In answer to the Bar complaint, Strems’ attorneys argued that the case “was, at its essence, a fee dispute between an experienced law firm and its client and her sophisticated sons concerning the amount of legal fees to which the law firm was entitled for its successful representation of the client in a first-party property lawsuit against a recalcitrant insurance carrier.”

The appointed referee in the case, Miami-Dade Judge Dawn Denaro, concluded that the fee dispute could have been avoided with better communication between the parties and found Strems violated a Bar rule that requires informed communication with the client.

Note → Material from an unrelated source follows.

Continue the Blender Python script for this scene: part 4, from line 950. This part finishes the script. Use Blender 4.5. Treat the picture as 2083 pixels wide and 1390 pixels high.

“Disappointed with the referee’s findings and conclusions, the Florida Bar presents its appeal by failing to present the record facts in the light most favorable to the referee’s findings and arguing
factual matters in a manner inconsistent with the scrupulously detailed Report of Referee,” Strems’ answer brief reads.

After Strems’ 2020 suspension, the Bar moved to find Strems in contempt over the way his law firm was dissolved, with most firm attorneys simply moving to a new firm known as The Property Advocates. The referee, denied the motion last year. But the Bar is now urging the state Supreme Court to take a harder line, arguing that the referee misunderstood the nature of Strems’ actions, which were aimed at avoiding some of the impact of the earlier suspension on his law firm.

Strems also notified his clients of his suspension in a way that the Bar said was misleading, Bar attorneys wrote.

Correction: An earlier version of this article included an incorrect date on the Nowak case complaint. The complaint was filed in June 2020 and the case is now on appeal to the Florida Supreme Court. The Insurance Journal apologizes for the error.